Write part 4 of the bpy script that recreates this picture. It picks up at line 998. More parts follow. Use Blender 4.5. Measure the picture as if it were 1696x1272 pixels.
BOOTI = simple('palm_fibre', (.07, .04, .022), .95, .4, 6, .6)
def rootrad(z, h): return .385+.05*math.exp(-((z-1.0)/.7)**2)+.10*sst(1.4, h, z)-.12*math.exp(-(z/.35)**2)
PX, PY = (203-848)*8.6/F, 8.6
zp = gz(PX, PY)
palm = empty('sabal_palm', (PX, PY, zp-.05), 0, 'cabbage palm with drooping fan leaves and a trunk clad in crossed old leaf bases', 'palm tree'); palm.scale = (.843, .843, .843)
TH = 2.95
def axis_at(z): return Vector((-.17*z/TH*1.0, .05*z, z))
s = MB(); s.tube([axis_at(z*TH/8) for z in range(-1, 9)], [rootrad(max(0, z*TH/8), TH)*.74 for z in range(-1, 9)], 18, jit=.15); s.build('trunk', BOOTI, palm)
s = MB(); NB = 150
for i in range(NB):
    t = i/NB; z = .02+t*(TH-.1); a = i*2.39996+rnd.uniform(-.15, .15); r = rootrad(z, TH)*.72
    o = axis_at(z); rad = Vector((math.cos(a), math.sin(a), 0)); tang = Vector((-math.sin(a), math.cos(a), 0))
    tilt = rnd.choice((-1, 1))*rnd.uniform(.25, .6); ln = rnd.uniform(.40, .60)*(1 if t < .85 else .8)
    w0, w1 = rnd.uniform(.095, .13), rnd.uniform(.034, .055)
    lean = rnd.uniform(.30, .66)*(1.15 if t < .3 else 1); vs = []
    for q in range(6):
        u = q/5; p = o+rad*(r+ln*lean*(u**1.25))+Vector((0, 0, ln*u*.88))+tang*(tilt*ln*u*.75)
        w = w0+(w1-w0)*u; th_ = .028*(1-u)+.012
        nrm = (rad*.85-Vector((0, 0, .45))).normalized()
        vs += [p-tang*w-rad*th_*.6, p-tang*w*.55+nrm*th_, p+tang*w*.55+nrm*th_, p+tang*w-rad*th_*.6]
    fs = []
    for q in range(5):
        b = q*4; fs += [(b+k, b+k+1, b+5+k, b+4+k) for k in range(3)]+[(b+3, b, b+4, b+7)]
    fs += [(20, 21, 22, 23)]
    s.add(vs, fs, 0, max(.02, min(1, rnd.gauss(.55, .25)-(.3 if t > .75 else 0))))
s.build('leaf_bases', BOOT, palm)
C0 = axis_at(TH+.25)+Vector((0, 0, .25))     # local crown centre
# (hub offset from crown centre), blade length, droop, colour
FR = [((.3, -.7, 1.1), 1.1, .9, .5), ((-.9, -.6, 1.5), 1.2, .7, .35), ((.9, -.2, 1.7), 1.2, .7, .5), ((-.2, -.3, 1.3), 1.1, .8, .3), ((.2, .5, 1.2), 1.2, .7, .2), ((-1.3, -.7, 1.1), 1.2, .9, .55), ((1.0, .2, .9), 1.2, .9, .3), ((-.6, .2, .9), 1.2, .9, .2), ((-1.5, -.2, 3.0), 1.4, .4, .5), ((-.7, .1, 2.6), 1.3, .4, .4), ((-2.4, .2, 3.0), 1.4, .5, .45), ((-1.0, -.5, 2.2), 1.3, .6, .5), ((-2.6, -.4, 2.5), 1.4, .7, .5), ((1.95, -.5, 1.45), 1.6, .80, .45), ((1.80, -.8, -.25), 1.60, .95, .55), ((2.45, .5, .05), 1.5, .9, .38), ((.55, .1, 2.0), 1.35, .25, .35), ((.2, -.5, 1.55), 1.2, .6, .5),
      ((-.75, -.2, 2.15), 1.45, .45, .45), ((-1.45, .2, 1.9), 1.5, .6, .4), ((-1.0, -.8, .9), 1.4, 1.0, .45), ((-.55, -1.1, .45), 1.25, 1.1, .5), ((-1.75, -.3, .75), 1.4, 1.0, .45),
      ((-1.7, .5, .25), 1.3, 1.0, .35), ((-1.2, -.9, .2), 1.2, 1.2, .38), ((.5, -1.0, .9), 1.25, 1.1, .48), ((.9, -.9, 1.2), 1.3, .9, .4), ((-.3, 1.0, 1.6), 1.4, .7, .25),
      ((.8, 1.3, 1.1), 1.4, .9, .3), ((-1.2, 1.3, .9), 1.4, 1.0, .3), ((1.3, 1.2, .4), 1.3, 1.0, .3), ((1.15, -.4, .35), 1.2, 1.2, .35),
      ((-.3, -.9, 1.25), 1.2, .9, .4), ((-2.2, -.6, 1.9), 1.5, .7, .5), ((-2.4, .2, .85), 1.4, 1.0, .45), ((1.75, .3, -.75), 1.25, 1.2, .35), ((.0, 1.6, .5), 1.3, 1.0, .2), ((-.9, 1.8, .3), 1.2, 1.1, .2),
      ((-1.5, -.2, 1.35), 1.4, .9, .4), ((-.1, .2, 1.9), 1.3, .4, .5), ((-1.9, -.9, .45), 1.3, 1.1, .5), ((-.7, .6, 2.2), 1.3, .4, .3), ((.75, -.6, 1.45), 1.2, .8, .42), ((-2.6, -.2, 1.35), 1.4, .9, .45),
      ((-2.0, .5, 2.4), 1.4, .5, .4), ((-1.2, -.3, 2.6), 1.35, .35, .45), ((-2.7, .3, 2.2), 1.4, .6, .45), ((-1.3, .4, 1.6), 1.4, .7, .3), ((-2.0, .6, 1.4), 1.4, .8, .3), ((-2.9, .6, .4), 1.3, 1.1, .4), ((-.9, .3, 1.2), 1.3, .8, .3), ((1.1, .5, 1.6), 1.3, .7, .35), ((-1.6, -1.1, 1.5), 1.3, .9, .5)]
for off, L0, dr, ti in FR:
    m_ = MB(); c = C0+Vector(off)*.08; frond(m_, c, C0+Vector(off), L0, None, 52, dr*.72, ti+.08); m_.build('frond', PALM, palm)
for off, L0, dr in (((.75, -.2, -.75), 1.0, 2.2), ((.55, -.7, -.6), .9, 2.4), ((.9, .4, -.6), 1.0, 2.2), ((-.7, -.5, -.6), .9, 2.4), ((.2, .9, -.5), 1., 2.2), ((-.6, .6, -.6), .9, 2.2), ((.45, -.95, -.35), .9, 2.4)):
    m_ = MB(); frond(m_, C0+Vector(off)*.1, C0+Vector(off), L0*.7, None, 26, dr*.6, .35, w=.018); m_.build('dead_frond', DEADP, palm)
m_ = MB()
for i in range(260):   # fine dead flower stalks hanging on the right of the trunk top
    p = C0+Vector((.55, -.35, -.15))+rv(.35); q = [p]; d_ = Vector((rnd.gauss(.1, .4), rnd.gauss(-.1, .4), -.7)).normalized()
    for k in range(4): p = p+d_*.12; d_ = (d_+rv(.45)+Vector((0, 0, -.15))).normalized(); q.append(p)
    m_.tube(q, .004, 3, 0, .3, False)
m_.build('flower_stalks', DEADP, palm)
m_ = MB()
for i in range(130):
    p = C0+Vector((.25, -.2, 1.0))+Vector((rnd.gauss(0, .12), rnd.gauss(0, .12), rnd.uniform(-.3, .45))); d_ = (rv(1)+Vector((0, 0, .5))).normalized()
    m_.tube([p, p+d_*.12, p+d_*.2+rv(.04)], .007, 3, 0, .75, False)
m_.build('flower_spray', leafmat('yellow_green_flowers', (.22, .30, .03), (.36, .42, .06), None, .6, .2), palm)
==
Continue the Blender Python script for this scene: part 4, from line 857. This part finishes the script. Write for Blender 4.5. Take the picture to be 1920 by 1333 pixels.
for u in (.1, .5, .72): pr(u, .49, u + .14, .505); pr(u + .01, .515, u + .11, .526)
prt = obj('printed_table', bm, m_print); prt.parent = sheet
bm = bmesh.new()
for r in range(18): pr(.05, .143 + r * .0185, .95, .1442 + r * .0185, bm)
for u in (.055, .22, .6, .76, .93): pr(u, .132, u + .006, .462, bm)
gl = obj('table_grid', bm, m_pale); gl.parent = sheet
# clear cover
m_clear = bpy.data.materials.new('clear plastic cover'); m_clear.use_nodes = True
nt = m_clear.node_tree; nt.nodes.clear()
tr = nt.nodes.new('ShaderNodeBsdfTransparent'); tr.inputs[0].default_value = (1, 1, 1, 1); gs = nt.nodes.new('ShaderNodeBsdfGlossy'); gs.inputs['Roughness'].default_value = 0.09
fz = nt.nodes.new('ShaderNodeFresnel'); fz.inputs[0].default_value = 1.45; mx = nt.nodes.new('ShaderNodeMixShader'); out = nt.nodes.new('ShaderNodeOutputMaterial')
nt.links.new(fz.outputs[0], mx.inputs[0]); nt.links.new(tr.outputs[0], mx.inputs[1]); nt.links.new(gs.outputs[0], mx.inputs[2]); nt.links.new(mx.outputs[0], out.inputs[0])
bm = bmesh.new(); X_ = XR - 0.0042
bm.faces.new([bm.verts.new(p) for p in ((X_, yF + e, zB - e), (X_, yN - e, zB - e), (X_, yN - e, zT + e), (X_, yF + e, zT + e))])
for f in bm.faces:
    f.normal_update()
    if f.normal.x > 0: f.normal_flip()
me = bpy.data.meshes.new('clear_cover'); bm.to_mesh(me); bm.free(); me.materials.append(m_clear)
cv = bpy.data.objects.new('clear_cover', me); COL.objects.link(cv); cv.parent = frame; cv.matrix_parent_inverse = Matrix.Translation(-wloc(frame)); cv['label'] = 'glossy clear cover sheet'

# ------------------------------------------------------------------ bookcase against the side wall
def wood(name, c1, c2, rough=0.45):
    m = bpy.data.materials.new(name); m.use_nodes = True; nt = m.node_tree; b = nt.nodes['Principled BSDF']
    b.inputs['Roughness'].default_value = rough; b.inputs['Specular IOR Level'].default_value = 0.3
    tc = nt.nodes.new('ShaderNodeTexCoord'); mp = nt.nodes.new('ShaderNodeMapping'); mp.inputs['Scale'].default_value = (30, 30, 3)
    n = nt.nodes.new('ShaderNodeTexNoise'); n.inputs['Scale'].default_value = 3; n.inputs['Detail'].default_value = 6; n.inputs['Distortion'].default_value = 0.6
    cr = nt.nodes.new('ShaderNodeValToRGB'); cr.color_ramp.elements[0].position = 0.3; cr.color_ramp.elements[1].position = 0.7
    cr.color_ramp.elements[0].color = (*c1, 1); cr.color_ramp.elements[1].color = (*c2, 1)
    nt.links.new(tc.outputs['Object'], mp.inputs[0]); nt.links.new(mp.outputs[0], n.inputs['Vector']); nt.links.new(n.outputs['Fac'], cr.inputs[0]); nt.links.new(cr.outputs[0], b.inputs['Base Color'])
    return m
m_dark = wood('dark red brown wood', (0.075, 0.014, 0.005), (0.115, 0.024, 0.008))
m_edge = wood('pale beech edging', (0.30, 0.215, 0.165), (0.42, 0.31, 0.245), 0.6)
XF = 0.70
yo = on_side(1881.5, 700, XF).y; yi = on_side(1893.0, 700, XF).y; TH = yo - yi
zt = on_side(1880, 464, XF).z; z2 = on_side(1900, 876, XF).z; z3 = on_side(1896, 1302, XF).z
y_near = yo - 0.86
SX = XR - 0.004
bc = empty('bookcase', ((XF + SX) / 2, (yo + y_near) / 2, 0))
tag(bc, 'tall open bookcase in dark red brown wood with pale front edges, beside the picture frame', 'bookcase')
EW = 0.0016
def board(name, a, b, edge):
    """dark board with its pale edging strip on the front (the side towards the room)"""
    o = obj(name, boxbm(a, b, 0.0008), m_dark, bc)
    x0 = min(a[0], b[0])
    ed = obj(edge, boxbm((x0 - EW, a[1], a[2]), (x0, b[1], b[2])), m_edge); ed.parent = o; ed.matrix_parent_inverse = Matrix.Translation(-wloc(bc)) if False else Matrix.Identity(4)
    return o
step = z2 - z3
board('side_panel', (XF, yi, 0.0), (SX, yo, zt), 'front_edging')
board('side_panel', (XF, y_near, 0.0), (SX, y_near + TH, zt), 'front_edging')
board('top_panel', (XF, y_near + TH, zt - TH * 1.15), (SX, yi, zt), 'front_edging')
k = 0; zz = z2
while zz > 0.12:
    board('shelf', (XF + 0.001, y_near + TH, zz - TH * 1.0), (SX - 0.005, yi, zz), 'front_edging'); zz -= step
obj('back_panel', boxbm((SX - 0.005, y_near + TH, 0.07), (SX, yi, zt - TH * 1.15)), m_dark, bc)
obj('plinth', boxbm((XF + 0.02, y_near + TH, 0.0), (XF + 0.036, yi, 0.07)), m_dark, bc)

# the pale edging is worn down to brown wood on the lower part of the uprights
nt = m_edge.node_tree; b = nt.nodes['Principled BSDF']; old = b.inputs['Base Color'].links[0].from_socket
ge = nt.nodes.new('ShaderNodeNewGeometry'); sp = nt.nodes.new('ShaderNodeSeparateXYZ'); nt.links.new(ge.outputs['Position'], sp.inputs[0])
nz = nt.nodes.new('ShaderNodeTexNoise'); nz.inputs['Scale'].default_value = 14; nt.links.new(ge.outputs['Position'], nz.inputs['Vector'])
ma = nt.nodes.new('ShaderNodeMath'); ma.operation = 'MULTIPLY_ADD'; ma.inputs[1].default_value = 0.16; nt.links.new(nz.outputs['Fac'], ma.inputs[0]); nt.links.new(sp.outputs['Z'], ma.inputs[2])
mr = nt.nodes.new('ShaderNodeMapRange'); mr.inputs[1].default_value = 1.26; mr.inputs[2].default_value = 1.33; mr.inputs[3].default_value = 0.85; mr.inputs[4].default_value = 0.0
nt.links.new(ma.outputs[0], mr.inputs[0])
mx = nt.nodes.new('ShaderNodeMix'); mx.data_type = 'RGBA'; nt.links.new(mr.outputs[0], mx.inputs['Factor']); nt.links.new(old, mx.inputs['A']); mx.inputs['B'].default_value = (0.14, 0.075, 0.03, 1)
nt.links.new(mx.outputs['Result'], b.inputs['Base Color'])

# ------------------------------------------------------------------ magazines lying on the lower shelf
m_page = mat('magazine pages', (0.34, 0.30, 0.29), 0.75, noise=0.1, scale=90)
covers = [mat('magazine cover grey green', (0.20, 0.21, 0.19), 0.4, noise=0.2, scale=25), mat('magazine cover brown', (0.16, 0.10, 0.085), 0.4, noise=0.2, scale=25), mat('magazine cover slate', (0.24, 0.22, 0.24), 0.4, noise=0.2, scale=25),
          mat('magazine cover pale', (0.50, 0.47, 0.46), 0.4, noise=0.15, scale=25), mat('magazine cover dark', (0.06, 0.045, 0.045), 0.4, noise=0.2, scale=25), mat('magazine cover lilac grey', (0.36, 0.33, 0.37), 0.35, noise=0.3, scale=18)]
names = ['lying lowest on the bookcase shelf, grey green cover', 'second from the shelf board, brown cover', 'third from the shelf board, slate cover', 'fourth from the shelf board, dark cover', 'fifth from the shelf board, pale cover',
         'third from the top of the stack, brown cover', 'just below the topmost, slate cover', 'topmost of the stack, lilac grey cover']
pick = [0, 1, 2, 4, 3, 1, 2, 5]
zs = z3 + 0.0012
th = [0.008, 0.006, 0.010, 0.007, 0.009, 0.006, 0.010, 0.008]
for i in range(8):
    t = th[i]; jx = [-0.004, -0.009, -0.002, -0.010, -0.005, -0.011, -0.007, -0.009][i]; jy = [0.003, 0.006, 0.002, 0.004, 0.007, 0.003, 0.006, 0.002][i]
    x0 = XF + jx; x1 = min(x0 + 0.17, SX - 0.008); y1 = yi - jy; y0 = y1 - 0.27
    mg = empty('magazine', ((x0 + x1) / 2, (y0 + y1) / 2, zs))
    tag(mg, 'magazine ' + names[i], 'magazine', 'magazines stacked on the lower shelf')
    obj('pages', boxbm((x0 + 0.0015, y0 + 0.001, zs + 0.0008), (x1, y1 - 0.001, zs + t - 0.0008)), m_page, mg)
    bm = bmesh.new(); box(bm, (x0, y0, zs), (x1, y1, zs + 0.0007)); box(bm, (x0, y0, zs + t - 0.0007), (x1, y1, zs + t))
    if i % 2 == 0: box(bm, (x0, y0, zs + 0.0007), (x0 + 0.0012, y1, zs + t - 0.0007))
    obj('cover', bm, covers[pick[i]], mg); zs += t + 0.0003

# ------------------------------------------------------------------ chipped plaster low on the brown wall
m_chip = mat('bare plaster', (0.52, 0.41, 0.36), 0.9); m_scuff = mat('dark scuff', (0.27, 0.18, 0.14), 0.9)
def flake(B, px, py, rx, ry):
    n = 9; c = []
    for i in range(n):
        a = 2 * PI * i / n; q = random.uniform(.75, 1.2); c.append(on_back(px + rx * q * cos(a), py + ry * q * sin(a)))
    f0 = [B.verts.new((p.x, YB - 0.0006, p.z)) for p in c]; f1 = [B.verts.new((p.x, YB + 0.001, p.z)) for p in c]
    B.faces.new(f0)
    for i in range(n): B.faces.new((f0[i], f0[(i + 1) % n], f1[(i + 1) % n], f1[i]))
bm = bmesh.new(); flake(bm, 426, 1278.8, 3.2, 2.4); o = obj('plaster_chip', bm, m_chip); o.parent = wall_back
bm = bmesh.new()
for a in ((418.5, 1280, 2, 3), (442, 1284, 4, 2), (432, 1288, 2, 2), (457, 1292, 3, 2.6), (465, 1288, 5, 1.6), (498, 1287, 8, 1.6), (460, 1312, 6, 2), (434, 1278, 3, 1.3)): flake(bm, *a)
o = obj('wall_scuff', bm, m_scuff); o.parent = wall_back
...
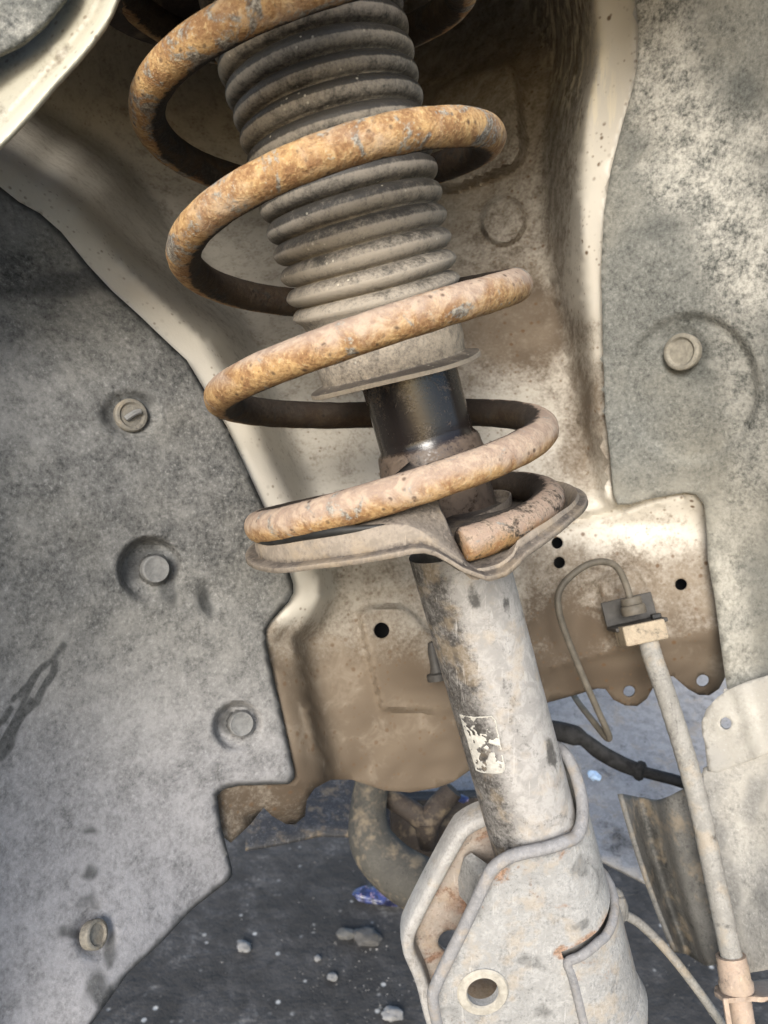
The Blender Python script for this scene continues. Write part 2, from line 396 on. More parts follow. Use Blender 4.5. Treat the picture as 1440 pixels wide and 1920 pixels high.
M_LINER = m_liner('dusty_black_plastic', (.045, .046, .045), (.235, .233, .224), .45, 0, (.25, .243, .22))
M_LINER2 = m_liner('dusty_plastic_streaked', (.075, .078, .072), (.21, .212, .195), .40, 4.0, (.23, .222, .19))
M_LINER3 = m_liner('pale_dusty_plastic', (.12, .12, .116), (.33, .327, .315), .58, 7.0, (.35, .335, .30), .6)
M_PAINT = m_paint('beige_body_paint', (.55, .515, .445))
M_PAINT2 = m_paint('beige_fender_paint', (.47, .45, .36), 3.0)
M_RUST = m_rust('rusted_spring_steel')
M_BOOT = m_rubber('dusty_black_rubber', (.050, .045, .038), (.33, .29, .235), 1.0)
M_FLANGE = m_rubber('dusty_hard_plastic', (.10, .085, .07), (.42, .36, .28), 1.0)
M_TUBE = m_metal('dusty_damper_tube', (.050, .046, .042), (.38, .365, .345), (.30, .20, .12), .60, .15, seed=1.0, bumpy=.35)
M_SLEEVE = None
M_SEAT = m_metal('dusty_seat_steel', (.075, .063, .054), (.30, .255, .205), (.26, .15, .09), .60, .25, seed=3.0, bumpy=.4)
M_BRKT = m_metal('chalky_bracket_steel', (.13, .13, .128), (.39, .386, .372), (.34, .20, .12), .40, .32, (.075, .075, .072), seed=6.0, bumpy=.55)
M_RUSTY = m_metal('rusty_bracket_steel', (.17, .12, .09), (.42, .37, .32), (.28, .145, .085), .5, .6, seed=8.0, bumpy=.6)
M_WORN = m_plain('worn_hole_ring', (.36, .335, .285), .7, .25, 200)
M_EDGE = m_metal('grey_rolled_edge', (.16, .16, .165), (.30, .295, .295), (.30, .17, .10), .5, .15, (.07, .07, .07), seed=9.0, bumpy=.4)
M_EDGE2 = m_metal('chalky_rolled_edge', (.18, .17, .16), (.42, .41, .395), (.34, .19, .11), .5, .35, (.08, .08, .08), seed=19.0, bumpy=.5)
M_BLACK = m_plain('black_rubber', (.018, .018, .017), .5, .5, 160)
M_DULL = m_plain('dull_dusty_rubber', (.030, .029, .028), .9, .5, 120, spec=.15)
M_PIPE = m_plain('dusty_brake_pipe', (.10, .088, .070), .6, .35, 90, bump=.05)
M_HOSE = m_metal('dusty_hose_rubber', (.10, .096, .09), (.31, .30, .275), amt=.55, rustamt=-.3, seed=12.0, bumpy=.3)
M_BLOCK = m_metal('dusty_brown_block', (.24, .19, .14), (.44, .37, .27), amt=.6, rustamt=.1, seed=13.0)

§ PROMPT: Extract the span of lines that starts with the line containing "ma = nt.nodes.new('ShaderNodeMath');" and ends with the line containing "nt.links.new(mx.outputs['Result'], b.inputs['Base Color'])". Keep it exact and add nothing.

§ TASK RESPONSE:
ma = nt.nodes.new('ShaderNodeMath'); ma.operation = 'MULTIPLY_ADD'; ma.inputs[1].default_value = 0.16; nt.links.new(nz.outputs['Fac'], ma.inputs[0]); nt.links.new(sp.outputs['Z'], ma.inputs[2])
mr = nt.nodes.new('ShaderNodeMapRange'); mr.inputs[1].default_value = 1.26; mr.inputs[2].default_value = 1.33; mr.inputs[3].default_value = 0.85; mr.inputs[4].default_value = 0.0
nt.links.new(ma.outputs[0], mr.inputs[0])
mx = nt.nodes.new('ShaderNodeMix'); mx.data_type = 'RGBA'; nt.links.new(mr.outputs[0], mx.inputs['Factor']); nt.links.new(old, mx.inputs['A']); mx.inputs['B'].default_value = (0.14, 0.075, 0.03, 1)
nt.links.new(mx.outputs['Result'], b.inputs['Base Color'])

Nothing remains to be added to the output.